Simon wrote a column in this newspaper yesterday saying that DiPietro, who died at 89 over the weekend, was being hailed and farewelled "to the exclusion of all other information [and] readers are locked out of the whole truth and cannot draw their own conclusions" -- conclusions which Simon reached, however, mainly by reading about DiPietro in this very newspaper.

Mimi DiPietro had this terrible inability to hide, to say one thing while secretly meaning another. The dumb Dago just couldn't do it!

Oops! Did somebody say Dago? Well, yeah, actually.

Mimi did.

Was he Italian? Yeah. Did he refer to himself, in public and private, as a dumb Dago? Well, yeah, but only constantly.

And, not only that, but he actually referred to Jews as . . . Are you ready for this?
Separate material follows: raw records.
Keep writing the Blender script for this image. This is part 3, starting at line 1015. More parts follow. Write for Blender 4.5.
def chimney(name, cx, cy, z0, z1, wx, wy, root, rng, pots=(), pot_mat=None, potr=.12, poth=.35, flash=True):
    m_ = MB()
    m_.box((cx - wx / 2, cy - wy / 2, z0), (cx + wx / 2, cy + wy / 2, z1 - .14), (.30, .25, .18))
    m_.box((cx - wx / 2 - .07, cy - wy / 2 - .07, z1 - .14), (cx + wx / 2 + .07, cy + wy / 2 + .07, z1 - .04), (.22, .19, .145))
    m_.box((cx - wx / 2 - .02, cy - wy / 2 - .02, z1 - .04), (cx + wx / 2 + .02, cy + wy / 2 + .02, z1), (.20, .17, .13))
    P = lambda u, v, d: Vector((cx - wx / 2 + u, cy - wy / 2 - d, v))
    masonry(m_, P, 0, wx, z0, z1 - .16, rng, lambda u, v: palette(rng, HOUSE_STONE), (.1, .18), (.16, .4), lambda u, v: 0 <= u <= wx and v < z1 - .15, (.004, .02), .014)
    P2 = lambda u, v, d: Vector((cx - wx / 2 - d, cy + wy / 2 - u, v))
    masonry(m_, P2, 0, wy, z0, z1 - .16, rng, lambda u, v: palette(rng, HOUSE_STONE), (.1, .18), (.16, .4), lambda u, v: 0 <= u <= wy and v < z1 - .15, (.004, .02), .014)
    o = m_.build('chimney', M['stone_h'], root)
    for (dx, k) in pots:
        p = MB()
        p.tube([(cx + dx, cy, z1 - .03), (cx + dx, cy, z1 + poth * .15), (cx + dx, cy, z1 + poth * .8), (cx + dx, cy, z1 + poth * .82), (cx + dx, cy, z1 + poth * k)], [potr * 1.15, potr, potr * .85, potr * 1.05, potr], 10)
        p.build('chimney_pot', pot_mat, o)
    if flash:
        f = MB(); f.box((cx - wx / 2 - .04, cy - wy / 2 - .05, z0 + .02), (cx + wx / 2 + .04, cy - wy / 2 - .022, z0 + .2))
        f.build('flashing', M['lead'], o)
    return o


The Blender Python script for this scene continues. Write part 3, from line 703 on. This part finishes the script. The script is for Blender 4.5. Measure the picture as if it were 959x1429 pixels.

He referred to Jews as . . .


Yes! I heard him do it. Roger Simon knew about it, too. He read about it in this newspaper seven years ago when DiPietro attached the word "rich" to the word "Jews" and said Kurt L. Schmoke was hanging around "Jew Town."

What Simon missed was the telephone call to DiPietro the next morning, from an old friend -- a Jew! must have been a self-hater! -- named Irv Kovens, and the tough political boss, hooting with laughter, said, "You dumb Dago!"

"I know, I know," said DiPietro.

He knew, because people who saw the story in the paper were telling him: You can't talk that way, it isn't nice. And Mimi looked at them in confusion, because he still didn't get it right away, that we're not supposed to isolate people by race or religion or gender in any way that hints we don't like them.

Schmoke was running for mayor against Mimi's pal, Clarence Du Burns. (Schmoke called the remark "anti-Semitic" back then. Maybe the mayor forgot, or forgave, or simply understood Mimi better, when he delivered DiPietro's eulogy and a city proclamation at Our Lady of Pompei Church two days ago.)

To DiPietro, all politics was local. Thus, all politics was ethnic. Du was over there in East Baltimore with Mimi and his Dagos, and Schmoke was out in Northwest Baltimore, with the Jews.

Did he express it crudely? Absolutely. Did he mean it maliciously? If he had, would he have said it to a reporter? With DiPietro, it was all verbal shorthand.

When he campaigned for Harry Hughes several years earlier, he took Hughes along Eastern Avenue, where DiPietro knew everybody. When they got to Goldberg's Shoe Store, Mimi walked in and happily hollered, "Hey, you Jews, c'mon out and meet the governor."

Ouch! Did he actually say that? Yes! To their faces! To Mimi, there was no reason why he shouldn't. Yes, he made a lot of people uncomfortable with such ethnic shorthand. This is America, after all, it's the melting pot, where we put aside our differences.

But this wasn't about racial or religious intolerance. If DiPietro ever meant anything malicious by a remark, nobody had to read between any lines.

Did he use a crass nickname for Poles? Yeah, and a senator named Barbara Mikulski adored him and, in her eulogy, said, "Mimi spoke the language of the heart."

About blacks? Yeah, and a congressman named Kweisi Mfume stood outside the church Monday and remembered, "It was Highlandtown meets Mondawmin. Some people thought it would never work. But we became best friends. Mimi was only interested in one thing. He just wanted to know if you were a man of your word."

Du Burns stood a few feet from Mfume. He knew Mimi DiPietro about as well as anyone at City Hall, and always called him his "great friend." Like a lot of people, the former mayor understood Mimi for what he was: limited in education, but large in heart; a man given to some old, coarse language but, in the evening of his life, still growing, and trying to make the city work for everyone.

Some of us chose to remember these things at his dying.